Türkiye’de kredi isteyen, finansmana ihtiyaç duyan birileri her zaman vardır. Bu çerçevede talepte bir sıkıntı görmüyor ancak arz tarafında bankaların 2017’deki kadar rahat davranacaklarını da düşünmüyorum. Türkiye ekonomisinin tasarruf azlığından mütevellit, mevduat artış hızının istenilen seviyeye çıkamaması ve bankaların yurt dışı borçlanmalarının geçmişe kıyasla bir miktar daha zorlaşması kredi için kaynak yaratma sıkıntısı doğuruyor. 2017’de Kredi Garanti Fonu ile bankaların arz iştahı çok artmıştı. Nitekim bu yıl kredi stokundaki artış oranı yüzde 20’yi buldu.
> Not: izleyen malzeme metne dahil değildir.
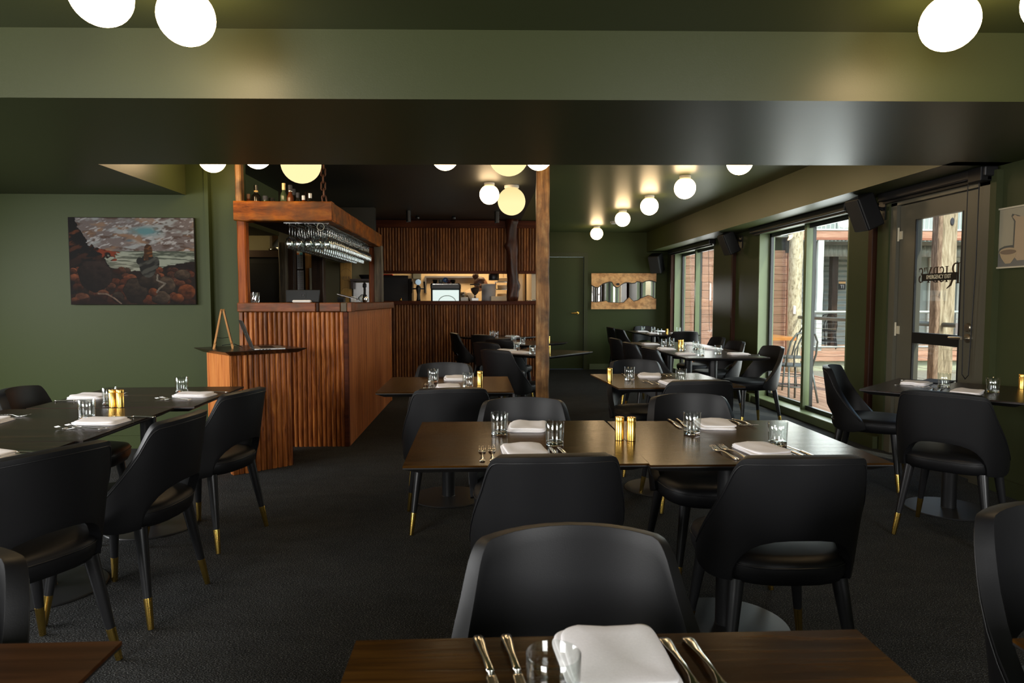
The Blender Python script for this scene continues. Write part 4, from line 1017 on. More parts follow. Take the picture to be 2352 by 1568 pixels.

Önümüzdeki yıl bankaların kredi vermede daha az istekli olacaklarını ve kredi artış oranının da yüzde 15 veya biraz daha altına gerileyebileceğini düşünüyorum. Bu duruma, özellikle ihtiyaç kredisi faizlerinde artışın eşlik edeceğini düşünüyorum.

2018 için, dolar, euro, en asyon, işsizlik verilerine dair tahminlerinizi öğrenebilir miyiz?

2018 yılı sonunda USDTRY ve EURTRY’nin sırasıyla 4.28 ve 5.05’te olması bekliyorum. Büyüme beklentim yüzde 4,5; enflasyon beklentim ise yüzde 9. İşsizlik oranının yıl ortalamasının ise yüzde 11 olacağını öngörüyorum.

Otomotiv sektörünün Türkiye ekonomisine olan katkısı hakkında ne düşüyorsunuz?

Otomotiv, belki de Türkiye’nin en önemli sektörü. İhracatımızın önemli bir bölümü otomotiv sektöründen geliyor. Otomotiv sektörünün işgücü yoğunluğu gayet yüksek, önemli düzeyde istihdam sağlıyor. Buna yan sanayi de eklenince ekonomiye
 olan katkısının çok daha yüksek olduğunu görüyoruz. Diğer sektörlerle kıyaslandığında Türkiye ekonomisine çok daha büyük katkı sağlayan bu sektörün önemi gelecekte daha da artacak.